* start Provided material *

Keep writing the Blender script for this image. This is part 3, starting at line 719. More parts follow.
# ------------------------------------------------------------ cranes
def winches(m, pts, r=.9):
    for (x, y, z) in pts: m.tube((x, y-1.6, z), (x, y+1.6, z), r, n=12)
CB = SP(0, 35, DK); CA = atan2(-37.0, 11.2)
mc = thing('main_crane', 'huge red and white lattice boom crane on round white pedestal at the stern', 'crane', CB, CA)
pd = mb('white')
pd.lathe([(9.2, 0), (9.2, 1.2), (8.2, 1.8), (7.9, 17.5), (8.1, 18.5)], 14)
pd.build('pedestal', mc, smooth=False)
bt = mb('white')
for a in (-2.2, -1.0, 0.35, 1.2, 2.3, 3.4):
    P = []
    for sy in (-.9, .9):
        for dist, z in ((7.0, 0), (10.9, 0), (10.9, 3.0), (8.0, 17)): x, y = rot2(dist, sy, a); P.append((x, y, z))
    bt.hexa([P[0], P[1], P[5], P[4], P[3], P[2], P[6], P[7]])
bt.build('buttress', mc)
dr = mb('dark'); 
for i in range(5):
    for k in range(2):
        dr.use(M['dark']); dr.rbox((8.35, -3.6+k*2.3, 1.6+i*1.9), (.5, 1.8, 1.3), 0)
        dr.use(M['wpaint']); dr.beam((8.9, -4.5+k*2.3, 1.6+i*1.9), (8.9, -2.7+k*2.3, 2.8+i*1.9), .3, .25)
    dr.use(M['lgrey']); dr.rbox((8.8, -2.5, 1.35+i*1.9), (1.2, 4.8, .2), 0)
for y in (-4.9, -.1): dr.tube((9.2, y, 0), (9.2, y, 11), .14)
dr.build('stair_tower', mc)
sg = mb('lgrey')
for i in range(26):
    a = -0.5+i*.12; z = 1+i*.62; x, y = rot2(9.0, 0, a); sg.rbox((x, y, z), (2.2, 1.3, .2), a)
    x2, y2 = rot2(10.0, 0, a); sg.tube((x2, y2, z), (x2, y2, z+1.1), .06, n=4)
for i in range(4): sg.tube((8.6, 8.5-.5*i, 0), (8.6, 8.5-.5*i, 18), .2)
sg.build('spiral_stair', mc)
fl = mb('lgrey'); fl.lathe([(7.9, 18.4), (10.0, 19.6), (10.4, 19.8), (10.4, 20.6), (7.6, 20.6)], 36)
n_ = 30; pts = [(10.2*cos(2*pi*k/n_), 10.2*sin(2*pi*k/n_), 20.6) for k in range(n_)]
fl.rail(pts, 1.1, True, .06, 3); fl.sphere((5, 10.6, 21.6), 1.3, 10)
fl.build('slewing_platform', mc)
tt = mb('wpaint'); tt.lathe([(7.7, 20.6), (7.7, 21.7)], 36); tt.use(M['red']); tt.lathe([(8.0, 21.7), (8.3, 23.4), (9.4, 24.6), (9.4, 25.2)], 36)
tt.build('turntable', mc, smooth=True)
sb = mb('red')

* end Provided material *

Requirements » Word for word, restate all of the data shown above.

Expected answer »
Keep writing the Blender script for this image. This is part 3, starting at line 719. More parts follow.
# ------------------------------------------------------------ cranes
def winches(m, pts, r=.9):
    for (x, y, z) in pts: m.tube((x, y-1.6, z), (x, y+1.6, z), r, n=12)
CB = SP(0, 35, DK); CA = atan2(-37.0, 11.2)
mc = thing('main_crane', 'huge red and white lattice boom crane on round white pedestal at the stern', 'crane', CB, CA)
pd = mb('white')
pd.lathe([(9.2, 0), (9.2, 1.2), (8.2, 1.8), (7.9, 17.5), (8.1, 18.5)], 14)
pd.build('pedestal', mc, smooth=False)
bt = mb('white')
for a in (-2.2, -1.0, 0.35, 1.2, 2.3, 3.4):
    P = []
    for sy in (-.9, .9):
        for dist, z in ((7.0, 0), (10.9, 0), (10.9, 3.0), (8.0, 17)): x, y = rot2(dist, sy, a); P.append((x, y, z))
    bt.hexa([P[0], P[1], P[5], P[4], P[3], P[2], P[6], P[7]])
bt.build('buttress', mc)
dr = mb('dark'); 
for i in range(5):
    for k in range(2):
        dr.use(M['dark']); dr.rbox((8.35, -3.6+k*2.3, 1.6+i*1.9), (.5, 1.8, 1.3), 0)
        dr.use(M['wpaint']); dr.beam((8.9, -4.5+k*2.3, 1.6+i*1.9), (8.9, -2.7+k*2.3, 2.8+i*1.9), .3, .25)
    dr.use(M['lgrey']); dr.rbox((8.8, -2.5, 1.35+i*1.9), (1.2, 4.8, .2), 0)
for y in (-4.9, -.1): dr.tube((9.2, y, 0), (9.2, y, 11), .14)
dr.build('stair_tower', mc)
sg = mb('lgrey')
for i in range(26):
    a = -0.5+i*.12; z = 1+i*.62; x, y = rot2(9.0, 0, a); sg.rbox((x, y, z), (2.2, 1.3, .2), a)
    x2, y2 = rot2(10.0, 0, a); sg.tube((x2, y2, z), (x2, y2, z+1.1), .06, n=4)
for i in range(4): sg.tube((8.6, 8.5-.5*i, 0), (8.6, 8.5-.5*i, 18), .2)
sg.build('spiral_stair', mc)
fl = mb('lgrey'); fl.lathe([(7.9, 18.4), (10.0, 19.6), (10.4, 19.8), (10.4, 20.6), (7.6, 20.6)], 36)
n_ = 30; pts = [(10.2*cos(2*pi*k/n_), 10.2*sin(2*pi*k/n_), 20.6) for k in range(n_)]
fl.rail(pts, 1.1, True, .06, 3); fl.sphere((5, 10.6, 21.6), 1.3, 10)
fl.build('slewing_platform', mc)
tt = mb('wpaint'); tt.lathe([(7.7, 20.6), (7.7, 21.7)], 36); tt.use(M['red']); tt.lathe([(8.0, 21.7), (8.3, 23.4), (9.4, 24.6), (9.4, 25.2)], 36)
tt.build('turntable', mc, smooth=True)
sb = mb('red')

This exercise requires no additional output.